The MN12 Thunderbird was much like the Taurus in its shameless aping of a German car, the biggest issue was only the base 3.8/AOD powertrain was carried over from the Fox but in a chassis over 200lbs heavier, and the supercharged version was only available as part of a lofty premium package in the SC. The performance and handling of the latter is quite good for a large heavy American coupe for its time but the lower grade LX model is very clearly a decontented version of the SC and it shows, softer springs, smaller sway bars, underpowered V6 and the interior has a lot of tells like “this is where the fog light, suspension switches and handbrake would be slot” in the standard center console or the unusually flat bucket seats that look just like SC seats but without the large inflatable bolsters.
Sadly the Taurus was arguably peak Taurus right out of the gate in 1986, or maybe 89 with the addition of the SHO, but the MN12 took a few years to get a V8, took a few more years to get a better transmission, took a few more years to get the SC handling package as an option on LXs but by that time the car was outdated in appearance and the bottom fully fell out of the coupe market.
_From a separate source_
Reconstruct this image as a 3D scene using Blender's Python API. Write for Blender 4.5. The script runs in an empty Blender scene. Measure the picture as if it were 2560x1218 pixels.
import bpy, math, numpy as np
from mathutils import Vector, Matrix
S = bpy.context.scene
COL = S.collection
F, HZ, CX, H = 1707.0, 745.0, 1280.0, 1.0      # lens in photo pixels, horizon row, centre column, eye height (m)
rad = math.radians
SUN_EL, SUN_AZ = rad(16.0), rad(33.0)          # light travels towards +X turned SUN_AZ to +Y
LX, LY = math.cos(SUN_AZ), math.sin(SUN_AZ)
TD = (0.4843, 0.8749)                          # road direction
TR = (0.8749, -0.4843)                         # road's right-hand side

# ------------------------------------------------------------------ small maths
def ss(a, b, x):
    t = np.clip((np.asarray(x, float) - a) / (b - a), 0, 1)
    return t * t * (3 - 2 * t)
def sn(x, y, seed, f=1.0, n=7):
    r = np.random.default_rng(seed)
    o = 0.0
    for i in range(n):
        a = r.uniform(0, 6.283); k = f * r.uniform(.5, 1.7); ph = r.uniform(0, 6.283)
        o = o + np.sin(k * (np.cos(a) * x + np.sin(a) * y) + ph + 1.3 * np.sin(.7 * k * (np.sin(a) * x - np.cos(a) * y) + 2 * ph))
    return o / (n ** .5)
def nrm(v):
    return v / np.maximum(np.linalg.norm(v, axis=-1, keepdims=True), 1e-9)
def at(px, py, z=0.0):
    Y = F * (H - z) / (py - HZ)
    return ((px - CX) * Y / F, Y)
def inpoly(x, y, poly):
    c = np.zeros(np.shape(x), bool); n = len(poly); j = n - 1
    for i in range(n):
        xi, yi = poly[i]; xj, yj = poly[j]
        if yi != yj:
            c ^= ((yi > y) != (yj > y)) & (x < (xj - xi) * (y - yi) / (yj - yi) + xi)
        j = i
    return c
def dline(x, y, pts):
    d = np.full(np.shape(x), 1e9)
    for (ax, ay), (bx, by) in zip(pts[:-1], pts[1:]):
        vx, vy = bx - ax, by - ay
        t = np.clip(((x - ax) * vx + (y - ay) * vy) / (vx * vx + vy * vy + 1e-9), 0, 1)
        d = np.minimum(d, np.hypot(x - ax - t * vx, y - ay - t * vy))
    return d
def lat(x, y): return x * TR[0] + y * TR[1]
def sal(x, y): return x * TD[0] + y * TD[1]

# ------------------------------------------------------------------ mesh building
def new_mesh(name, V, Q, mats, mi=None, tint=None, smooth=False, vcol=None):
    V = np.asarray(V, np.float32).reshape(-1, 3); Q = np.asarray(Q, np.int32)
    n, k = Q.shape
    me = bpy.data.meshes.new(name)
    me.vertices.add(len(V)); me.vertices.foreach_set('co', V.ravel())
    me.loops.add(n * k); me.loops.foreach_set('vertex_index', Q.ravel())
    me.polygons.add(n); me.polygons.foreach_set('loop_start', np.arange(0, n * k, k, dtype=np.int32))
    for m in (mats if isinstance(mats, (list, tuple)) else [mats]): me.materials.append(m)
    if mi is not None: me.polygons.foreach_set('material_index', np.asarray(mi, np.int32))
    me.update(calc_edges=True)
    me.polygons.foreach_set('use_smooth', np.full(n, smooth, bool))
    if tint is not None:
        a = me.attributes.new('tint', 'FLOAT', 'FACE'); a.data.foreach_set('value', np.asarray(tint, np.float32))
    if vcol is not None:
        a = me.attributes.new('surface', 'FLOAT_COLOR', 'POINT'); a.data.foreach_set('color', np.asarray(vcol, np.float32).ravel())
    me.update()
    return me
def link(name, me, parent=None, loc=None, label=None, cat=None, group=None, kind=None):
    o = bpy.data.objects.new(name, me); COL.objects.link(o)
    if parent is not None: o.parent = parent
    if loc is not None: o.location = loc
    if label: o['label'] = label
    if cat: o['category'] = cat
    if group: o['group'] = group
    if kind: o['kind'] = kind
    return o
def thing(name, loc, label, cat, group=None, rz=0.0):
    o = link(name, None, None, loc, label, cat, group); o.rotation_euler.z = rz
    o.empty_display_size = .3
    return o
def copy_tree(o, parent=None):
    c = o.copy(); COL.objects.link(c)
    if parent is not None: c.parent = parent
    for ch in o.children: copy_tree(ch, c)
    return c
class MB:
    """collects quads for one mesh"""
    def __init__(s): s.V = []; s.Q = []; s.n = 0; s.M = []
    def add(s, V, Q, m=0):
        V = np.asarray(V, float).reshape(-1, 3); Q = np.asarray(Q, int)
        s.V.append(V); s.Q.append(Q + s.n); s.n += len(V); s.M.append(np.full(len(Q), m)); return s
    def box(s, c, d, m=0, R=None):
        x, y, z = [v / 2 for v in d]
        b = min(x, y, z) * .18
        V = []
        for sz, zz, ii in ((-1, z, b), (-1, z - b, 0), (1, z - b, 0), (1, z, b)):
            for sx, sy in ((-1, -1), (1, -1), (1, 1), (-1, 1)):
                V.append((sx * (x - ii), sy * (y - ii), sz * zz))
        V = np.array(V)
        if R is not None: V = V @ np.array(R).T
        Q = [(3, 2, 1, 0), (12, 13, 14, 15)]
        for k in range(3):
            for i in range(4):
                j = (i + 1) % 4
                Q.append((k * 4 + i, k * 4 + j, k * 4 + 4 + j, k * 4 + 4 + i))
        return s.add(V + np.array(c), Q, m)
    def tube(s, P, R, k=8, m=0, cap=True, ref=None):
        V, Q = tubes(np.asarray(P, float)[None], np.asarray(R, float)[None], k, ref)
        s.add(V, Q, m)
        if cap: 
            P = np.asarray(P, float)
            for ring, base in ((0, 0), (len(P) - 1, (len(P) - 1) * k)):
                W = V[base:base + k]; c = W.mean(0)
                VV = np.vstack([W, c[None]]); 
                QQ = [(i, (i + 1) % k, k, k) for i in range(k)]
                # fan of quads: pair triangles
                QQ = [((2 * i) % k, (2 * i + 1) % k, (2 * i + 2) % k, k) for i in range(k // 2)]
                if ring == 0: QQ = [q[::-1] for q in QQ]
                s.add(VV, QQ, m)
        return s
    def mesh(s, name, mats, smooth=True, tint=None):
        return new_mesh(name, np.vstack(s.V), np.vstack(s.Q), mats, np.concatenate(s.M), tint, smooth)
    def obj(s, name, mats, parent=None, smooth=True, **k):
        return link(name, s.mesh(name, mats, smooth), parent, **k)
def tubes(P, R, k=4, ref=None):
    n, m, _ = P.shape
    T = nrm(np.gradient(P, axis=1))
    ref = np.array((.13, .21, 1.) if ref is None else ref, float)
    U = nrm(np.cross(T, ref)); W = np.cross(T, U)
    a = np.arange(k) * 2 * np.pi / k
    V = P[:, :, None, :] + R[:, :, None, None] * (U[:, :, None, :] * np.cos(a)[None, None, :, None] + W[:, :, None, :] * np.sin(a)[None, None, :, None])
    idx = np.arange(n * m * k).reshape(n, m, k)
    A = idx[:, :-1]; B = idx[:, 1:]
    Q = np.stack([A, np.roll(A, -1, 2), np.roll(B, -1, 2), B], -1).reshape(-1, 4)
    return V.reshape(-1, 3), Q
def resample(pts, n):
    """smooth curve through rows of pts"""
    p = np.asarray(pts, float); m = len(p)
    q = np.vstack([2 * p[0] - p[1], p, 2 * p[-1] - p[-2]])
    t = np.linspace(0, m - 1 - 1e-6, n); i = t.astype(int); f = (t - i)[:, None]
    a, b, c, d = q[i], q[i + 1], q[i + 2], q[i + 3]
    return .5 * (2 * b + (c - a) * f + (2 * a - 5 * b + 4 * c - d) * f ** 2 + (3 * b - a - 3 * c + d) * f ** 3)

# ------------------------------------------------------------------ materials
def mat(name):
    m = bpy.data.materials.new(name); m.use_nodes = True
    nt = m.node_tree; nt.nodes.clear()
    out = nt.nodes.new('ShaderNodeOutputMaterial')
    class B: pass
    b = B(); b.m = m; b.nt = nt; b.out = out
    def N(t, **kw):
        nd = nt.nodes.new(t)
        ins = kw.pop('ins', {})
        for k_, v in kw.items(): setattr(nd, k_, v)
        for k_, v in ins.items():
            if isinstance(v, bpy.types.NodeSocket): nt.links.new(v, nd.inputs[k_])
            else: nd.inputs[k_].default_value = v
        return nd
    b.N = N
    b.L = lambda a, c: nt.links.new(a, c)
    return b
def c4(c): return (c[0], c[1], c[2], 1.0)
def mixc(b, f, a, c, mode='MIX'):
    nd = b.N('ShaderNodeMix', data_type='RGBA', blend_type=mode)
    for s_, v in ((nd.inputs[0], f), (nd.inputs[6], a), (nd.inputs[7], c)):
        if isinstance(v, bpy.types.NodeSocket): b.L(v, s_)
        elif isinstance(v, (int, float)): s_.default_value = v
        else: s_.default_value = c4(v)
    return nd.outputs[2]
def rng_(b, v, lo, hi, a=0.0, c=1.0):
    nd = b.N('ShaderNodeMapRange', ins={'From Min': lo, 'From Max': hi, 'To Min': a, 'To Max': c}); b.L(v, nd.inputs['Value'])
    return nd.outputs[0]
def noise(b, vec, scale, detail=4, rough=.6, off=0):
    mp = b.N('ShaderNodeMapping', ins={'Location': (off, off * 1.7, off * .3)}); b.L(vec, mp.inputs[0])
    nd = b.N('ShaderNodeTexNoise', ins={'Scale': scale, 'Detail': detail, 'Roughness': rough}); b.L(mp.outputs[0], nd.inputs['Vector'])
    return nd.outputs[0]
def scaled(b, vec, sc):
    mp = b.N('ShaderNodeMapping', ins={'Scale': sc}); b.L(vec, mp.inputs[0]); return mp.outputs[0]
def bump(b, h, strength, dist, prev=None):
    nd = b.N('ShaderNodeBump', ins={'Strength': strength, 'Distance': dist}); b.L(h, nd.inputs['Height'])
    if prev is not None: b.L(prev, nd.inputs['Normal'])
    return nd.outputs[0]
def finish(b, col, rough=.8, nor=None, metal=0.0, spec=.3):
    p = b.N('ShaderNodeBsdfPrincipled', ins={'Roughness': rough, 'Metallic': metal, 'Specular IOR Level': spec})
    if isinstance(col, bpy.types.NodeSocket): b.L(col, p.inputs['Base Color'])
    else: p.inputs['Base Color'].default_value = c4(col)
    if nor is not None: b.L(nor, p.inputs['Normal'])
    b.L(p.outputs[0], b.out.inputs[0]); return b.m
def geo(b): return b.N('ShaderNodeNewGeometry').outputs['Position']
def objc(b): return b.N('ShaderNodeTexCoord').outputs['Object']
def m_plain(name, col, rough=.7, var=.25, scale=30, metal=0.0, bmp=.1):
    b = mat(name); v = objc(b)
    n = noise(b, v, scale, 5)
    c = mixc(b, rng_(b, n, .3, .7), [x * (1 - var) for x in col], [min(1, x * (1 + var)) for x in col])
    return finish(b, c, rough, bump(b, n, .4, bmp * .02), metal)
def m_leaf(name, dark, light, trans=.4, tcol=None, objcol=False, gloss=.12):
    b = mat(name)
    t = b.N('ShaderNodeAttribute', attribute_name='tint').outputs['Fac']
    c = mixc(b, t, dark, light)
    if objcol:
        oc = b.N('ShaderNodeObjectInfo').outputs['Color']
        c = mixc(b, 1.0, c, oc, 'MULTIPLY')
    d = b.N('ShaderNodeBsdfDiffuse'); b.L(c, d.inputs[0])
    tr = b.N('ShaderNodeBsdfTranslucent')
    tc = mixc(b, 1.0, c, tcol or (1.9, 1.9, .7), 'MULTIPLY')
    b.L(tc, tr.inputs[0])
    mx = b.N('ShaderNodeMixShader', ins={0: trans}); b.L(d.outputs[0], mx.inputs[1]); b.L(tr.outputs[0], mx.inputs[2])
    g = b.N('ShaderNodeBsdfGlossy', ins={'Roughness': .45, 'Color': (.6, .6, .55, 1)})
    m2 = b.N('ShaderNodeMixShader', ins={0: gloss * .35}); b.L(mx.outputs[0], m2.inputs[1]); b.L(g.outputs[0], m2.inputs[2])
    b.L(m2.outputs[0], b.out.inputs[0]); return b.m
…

Shame since the cars were fairly remarkable, any larger RWD coupe available today has similar mechanical packaging, when the S550 Mustang started making the rounds I swore pictures of it’s “all new” IRS was straight off of a MN12.
Matt, I was actually hoping for your weigh-in, as you had a Cougar of this generation and seat time in one. And as you and Paul N. had pointed out, I guess I hadn’t realized just how decontented the LX models were relative to the goals of the initial project.
I also agree that first Taurus was the best Taurus. I’m glad those other CC reruns about it got posted today.
Still have the Cougar!
Mine’s a 94, the spec equivalent to a Tbird LX, where they were pretty well fleshed out by then. Ford underwent a changeover in options/packages in 1993 across most of their lineup called one price shopping that consolidated a lot of higher options to standard equipment that vastly improved the percieved content with the cars, and with the new drivetrain, 4.6 engine and interiors in 94 largely closed the gap with the SC for anything but all around performance, which is probably more analogous to how the Foxes were in the line
Once again a fabulous essay by Joseph Dennis. The car connection is almost superfluous; and for what it’s worth, while I am quite familiar with both these cars (and in fact saw a nice 635 last week), I never made a connection between them. As for clothes, I fortunately have only one sibling, an older sister, and didn’t have to deal with many hand-me-downs past toddler age. And I found the comments about suits interesting. I worked in the tech industry, up to fairly senior management levels including many meetings with C-level execs at multi-billion dollar Asian suppliers, and I haven’t owned a suit for 40 years.
Thank you for the kind words. As I read through your comment, I was trying to remember the last time I wore a suit for business purposes. It was probably during business travel just over two years ago. Before that, though? Probably again the year before…for business travel.